> _Task to carry out_
Copy the lines that follow, keeping every character the same.
○ ○ ○
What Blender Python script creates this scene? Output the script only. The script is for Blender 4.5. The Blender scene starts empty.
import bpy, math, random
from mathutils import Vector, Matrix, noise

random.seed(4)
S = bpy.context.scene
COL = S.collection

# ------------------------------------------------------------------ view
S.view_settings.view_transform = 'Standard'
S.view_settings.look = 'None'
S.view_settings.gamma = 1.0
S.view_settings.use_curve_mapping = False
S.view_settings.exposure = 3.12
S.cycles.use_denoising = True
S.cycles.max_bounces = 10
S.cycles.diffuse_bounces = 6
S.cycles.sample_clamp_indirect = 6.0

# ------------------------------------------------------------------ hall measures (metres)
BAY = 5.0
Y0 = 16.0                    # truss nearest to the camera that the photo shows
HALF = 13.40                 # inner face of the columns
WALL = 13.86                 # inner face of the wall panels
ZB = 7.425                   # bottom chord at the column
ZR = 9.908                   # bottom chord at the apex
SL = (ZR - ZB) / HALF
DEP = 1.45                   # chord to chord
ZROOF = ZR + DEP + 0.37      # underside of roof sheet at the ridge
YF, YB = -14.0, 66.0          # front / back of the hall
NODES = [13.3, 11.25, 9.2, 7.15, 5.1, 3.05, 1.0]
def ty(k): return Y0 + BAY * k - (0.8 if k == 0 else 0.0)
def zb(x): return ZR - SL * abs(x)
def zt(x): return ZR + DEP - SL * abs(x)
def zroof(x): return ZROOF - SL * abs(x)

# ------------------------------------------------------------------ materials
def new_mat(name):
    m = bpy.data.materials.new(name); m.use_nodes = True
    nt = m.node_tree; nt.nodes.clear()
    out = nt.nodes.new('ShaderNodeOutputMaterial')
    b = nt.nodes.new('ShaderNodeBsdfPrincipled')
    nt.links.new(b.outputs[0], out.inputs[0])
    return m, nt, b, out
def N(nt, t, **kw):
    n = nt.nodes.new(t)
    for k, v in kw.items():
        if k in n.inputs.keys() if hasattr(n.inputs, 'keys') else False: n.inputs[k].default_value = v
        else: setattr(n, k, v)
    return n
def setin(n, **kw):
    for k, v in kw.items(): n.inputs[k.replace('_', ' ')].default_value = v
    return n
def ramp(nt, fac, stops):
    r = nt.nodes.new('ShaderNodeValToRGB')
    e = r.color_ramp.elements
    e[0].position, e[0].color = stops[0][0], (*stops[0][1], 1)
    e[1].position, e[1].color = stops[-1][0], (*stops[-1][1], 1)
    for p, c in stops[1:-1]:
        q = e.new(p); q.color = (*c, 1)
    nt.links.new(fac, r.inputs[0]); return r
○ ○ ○
> _Answer below_
What Blender Python script creates this scene? Output the script only. The script is for Blender 4.5. The Blender scene starts empty.
import bpy, math, random
from mathutils import Vector, Matrix, noise

random.seed(4)
S = bpy.context.scene
COL = S.collection

# ------------------------------------------------------------------ view
S.view_settings.view_transform = 'Standard'
S.view_settings.look = 'None'
S.view_settings.gamma = 1.0
S.view_settings.use_curve_mapping = False
S.view_settings.exposure = 3.12
S.cycles.use_denoising = True
S.cycles.max_bounces = 10
S.cycles.diffuse_bounces = 6
S.cycles.sample_clamp_indirect = 6.0

# ------------------------------------------------------------------ hall measures (metres)
BAY = 5.0
Y0 = 16.0                    # truss nearest to the camera that the photo shows
HALF = 13.40                 # inner face of the columns
WALL = 13.86                 # inner face of the wall panels
ZB = 7.425                   # bottom chord at the column
ZR = 9.908                   # bottom chord at the apex
SL = (ZR - ZB) / HALF
DEP = 1.45                   # chord to chord
ZROOF = ZR + DEP + 0.37      # underside of roof sheet at the ridge
YF, YB = -14.0, 66.0          # front / back of the hall
NODES = [13.3, 11.25, 9.2, 7.15, 5.1, 3.05, 1.0]
def ty(k): return Y0 + BAY * k - (0.8 if k == 0 else 0.0)
def zb(x): return ZR - SL * abs(x)
def zt(x): return ZR + DEP - SL * abs(x)
def zroof(x): return ZROOF - SL * abs(x)

# ------------------------------------------------------------------ materials
def new_mat(name):
    m = bpy.data.materials.new(name); m.use_nodes = True
    nt = m.node_tree; nt.nodes.clear()
    out = nt.nodes.new('ShaderNodeOutputMaterial')
    b = nt.nodes.new('ShaderNodeBsdfPrincipled')
    nt.links.new(b.outputs[0], out.inputs[0])
    return m, nt, b, out
def N(nt, t, **kw):
    n = nt.nodes.new(t)
    for k, v in kw.items():
        if k in n.inputs.keys() if hasattr(n.inputs, 'keys') else False: n.inputs[k].default_value = v
        else: setattr(n, k, v)
    return n
def setin(n, **kw):
    for k, v in kw.items(): n.inputs[k.replace('_', ' ')].default_value = v
    return n
def ramp(nt, fac, stops):
    r = nt.nodes.new('ShaderNodeValToRGB')
    e = r.color_ramp.elements
    e[0].position, e[0].color = stops[0][0], (*stops[0][1], 1)
    e[1].position, e[1].color = stops[-1][0], (*stops[-1][1], 1)
    for p, c in stops[1:-1]:
        q = e.new(p); q.color = (*c, 1)
    nt.links.new(fac, r.inputs[0]); return r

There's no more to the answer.